Anyway, “Chevron” is on course to be overturned by the Supremes by June of this year. There will be much election year moaning by the liberals and jubilation by the conservatives, and a huge boost to election year fundraising for both groups.
OK, I hear you say, but so what’s in this for the power trade, particularly now when there are so many real worries?
The short version is that the end of “Chevron” will be hard on the renewables sector and a win (or reprieve) for fossil generally and coal (in particular).
The most immediate effect will be in the MISO, which, according to NERC MAY 2024 Summer Reliability Assessment, is actually the highest risk part of the North American grid. I know, you would have thought California, but no. Not yet.

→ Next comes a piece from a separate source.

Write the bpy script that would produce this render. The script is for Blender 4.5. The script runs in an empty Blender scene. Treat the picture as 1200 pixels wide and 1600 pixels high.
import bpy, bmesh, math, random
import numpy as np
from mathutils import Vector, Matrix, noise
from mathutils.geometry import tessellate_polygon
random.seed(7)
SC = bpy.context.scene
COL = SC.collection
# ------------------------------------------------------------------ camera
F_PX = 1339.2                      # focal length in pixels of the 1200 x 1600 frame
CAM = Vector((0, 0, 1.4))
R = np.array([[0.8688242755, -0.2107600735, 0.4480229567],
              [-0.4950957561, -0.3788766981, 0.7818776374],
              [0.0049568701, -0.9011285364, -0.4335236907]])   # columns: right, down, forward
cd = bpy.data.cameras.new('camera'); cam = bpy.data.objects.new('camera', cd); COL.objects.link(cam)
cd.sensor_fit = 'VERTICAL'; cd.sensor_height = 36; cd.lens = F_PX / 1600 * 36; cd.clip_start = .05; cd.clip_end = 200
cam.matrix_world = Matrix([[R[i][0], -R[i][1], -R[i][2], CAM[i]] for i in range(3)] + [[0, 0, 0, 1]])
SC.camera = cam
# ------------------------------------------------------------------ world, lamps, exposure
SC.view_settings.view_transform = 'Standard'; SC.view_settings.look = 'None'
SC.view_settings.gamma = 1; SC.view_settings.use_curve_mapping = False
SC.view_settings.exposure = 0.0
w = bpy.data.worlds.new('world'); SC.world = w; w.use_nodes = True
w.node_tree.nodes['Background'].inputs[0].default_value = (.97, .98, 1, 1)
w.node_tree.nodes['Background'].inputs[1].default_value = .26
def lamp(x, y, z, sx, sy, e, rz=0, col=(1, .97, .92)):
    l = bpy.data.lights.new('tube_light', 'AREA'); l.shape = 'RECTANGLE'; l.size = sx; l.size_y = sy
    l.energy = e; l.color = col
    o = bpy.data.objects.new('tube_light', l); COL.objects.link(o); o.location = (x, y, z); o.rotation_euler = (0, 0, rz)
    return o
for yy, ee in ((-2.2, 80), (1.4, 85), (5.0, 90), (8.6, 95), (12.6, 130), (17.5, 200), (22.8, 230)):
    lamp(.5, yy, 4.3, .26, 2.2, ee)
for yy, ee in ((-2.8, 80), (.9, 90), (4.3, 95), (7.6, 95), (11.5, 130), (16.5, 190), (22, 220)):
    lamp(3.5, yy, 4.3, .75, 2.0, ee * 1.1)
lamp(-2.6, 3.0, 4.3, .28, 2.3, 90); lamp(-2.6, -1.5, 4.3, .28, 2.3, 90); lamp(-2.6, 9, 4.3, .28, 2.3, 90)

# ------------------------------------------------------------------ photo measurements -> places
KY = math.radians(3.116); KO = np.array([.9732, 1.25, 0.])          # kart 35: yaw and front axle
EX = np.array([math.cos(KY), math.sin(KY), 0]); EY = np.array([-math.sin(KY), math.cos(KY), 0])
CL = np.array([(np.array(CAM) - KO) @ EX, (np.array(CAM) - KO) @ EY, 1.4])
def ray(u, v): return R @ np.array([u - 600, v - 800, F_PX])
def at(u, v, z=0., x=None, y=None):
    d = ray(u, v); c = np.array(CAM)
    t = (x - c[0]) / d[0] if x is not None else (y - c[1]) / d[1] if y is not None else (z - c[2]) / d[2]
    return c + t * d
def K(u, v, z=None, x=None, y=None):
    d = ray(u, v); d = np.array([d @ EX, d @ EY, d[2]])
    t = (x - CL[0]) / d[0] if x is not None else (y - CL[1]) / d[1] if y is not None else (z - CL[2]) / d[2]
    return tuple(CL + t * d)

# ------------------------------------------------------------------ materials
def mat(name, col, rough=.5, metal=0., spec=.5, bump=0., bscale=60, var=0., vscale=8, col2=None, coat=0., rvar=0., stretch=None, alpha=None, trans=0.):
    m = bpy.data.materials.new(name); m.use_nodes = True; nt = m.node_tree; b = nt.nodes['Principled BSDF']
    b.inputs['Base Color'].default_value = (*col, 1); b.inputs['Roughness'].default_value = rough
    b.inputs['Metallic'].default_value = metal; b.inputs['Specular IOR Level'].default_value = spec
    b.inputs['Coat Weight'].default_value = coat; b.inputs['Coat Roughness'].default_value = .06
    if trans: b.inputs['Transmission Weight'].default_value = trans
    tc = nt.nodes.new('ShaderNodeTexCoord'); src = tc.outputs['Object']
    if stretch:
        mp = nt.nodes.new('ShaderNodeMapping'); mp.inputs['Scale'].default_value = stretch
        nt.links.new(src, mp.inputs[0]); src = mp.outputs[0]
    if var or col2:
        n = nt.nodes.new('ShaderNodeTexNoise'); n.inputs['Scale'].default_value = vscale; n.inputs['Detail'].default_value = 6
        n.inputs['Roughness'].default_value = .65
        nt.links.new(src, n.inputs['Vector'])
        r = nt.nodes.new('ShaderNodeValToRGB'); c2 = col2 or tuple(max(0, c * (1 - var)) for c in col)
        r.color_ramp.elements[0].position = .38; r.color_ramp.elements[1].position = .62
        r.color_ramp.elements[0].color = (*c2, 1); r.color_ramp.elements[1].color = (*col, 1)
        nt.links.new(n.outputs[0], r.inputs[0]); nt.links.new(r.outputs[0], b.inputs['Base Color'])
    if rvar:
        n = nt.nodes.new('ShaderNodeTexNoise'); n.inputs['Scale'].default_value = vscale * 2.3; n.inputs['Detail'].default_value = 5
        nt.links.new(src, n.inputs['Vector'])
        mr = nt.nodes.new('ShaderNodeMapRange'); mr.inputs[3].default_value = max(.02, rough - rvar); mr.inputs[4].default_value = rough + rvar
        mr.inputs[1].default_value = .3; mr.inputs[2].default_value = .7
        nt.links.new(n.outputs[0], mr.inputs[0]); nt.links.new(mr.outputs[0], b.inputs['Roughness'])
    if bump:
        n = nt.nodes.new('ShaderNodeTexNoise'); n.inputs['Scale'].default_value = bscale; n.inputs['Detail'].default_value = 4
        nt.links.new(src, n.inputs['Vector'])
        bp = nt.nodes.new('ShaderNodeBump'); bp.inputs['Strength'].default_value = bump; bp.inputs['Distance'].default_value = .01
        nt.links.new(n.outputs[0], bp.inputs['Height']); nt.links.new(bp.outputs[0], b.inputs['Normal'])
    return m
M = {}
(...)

The ah, technical issue is that MISO has a lot of nameplate wind and solar power, but not enough of the dispatchable variety. Getting the copper, cobalt, nickel and so on for the required transmission and storage would take a staggering amount of mine opening. Maybe later.
And that’s the power grid political weather. News at 11:00.
Dear Mr. Jacobs, thank you for noting the error on Oddschecker. We have updated the article.
A very interesting topic which raises a lot of issues.
Here is a question for which no insight is likely on Oddsmaker.
For the sake of argument, let's say we have a brutally hot summer.
How will the grid fare? What do your 'Eyes & Ears' tell you about grid ruggedness?
Is there sufficient redundancy in the system?
We seemed to navigate the recent Category 5 Geomagnetic storm without incident, so maybe its better than I thought.